[cincopa AADAxDbbWvs3]
There is a great Basque Hymn in the Lutheran Service book but I can’t get the syncopation so I wrote my own melody. The Angel Gabriel From Heaven Came is Hymn number 356. Sting did a nice rendition of it. Here is mine. And here are some quotes from http://elvis.rowan.edu/~kilroy/JEK/03/25.html
The following paragraph is from Chapter 14 of the book Miracles, by C.S.Lewis.
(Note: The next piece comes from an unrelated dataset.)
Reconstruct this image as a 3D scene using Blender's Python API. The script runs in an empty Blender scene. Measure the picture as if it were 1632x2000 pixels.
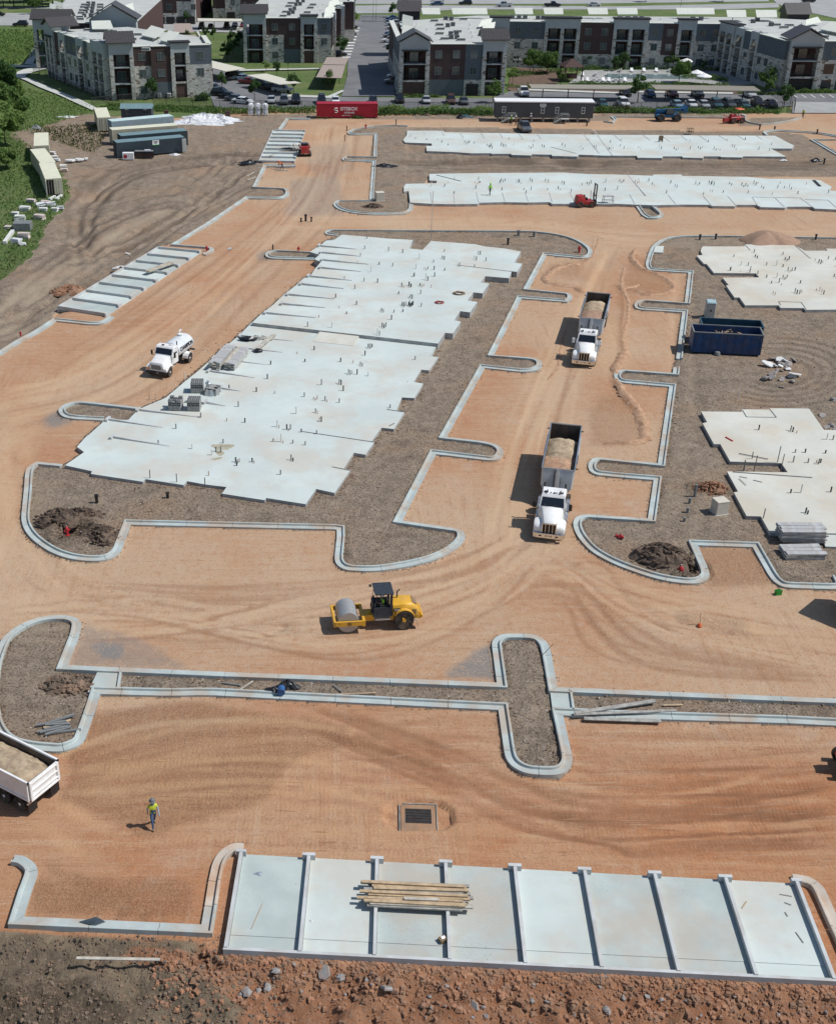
import bpy,bmesh,math,random
import numpy as np
from mathutils import Vector,Matrix
random.seed(7);RNG=np.random.default_rng(11)
scene=bpy.context.scene
COL=scene.collection
PI=math.pi
# --- camera, sky, sun
FOC,PITCH,PPX,CAMH=2333.0,0.5005,614.17,45.83
cam_d=bpy.data.cameras.new('camera');cam=bpy.data.objects.new('camera',cam_d);COL.objects.link(cam)
cam.location=(0,0,CAMH);cam.rotation_euler=(PI/2-PITCH,0,0)
cam_d.sensor_fit='VERTICAL';cam_d.sensor_height=24.0;cam_d.lens=FOC/2000*24.0
cam_d.shift_x=(816-PPX)/2000;cam_d.clip_start=.5;cam_d.clip_end=6000
scene.camera=cam
SUN_EL,SUN_AZ=math.radians(54),math.radians(95)
world=bpy.data.worlds.new('World');scene.world=world;world.use_nodes=True
wn=world.node_tree.nodes;wl=world.node_tree.links;wn.clear()
sky=wn.new('ShaderNodeTexSky');sky.sky_type='NISHITA';sky.sun_disc=False
sky.sun_elevation=SUN_EL;sky.sun_rotation=SUN_AZ;sky.air_density=1.0;sky.dust_density=.6;sky.ozone_density=1.6
bg=wn.new('ShaderNodeBackground');bg.inputs['Strength'].default_value=0.088
wo=wn.new('ShaderNodeOutputWorld');wl.new(sky.outputs[0],bg.inputs[0]);wl.new(bg.outputs[0],wo.inputs[0])
sd=bpy.data.lights.new('sun','SUN');sd.energy=4.05;sd.angle=math.radians(.5);sd.color=(1.0,.97,.93)
sun=bpy.data.objects.new('sun',sd);COL.objects.link(sun)
sv=Vector((math.cos(SUN_EL)*math.sin(SUN_AZ),math.cos(SUN_EL)*math.cos(SUN_AZ),math.sin(SUN_EL)))
sun.rotation_euler=sv.to_track_quat('Z','Y').to_euler();sun.location=(60,-10,90)
scene.view_settings.view_transform='Standard';scene.view_settings.look='None'
scene.view_settings.exposure=0.0;scene.view_settings.gamma=1.0
scene.cycles.max_bounces=6;scene.cycles.transparent_max_bounces=6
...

…one of those features of the Christian story which is repulsive to the modern mind. To be quite frank, we do not at all like the idea of a “chosen people”. Democrats by birth and education, we should prefer to think that all nations and individuals start level in the search for God, or even that all religions are equally true. It must be admitted at once that Christianity makes no concessions to this point of view. It does not tell of a human search for God at all, but of something done by God for, to, and about Man. And the way in which it is done is selective, undemocratic, to the highest degree. After the knowledge of God had been universally lost or obscured, one man from the whole earth (Abraham) is picked out. He is separated (miserably enough, we may suppose) from his natural surroundings, sent into a strange country, and made the ancestor of a nation who are to carry the knowledge of the true God. Within this nation there is further selection: some die in the desert, some remain behind in Babylon. There is further selection still. The process grows narrower and narrower, sharpens at last into one small bright point like the head of a spear. It is a Jewish girl at her prayers. All humanity (so far as concerns its redemption) has narrowed to that.
The following quotation is from Martin Luther’s sermon “On the Magnificat” (the Song of Mary, Luke 1:46-55).
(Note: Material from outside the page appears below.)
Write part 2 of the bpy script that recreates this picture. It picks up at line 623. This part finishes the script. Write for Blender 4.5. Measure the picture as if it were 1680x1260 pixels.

“For He that is mighty hath done great things for me, and Holy is His Name.” (Luke 1:49) The “great things” are nothing less than that she became the Mother of God, in which work so many and such great good things are bestowed upon her as pass man’s understanding. For on this there follows all honor, all blessedness, and her unique place in the whole of mankind, among whom she has no equal, namely, that she had a child by the Father in Heaven, and such a child.
She herself is unable to find a name for this work, it is too exceedingly great; all she can do is break out in the fervent cry: “They are great things,” impossible to describe or define. Hence men have crowded all her glory into a single word, calling her the Mother of God.
No one can say anything greater of her or to her, though he had as many tongues as there are leaves on the trees, or grass in the fields, or stars in the sky, or sand by the sea. It needs to be pondered in the heart, what it means to be the Mother of God.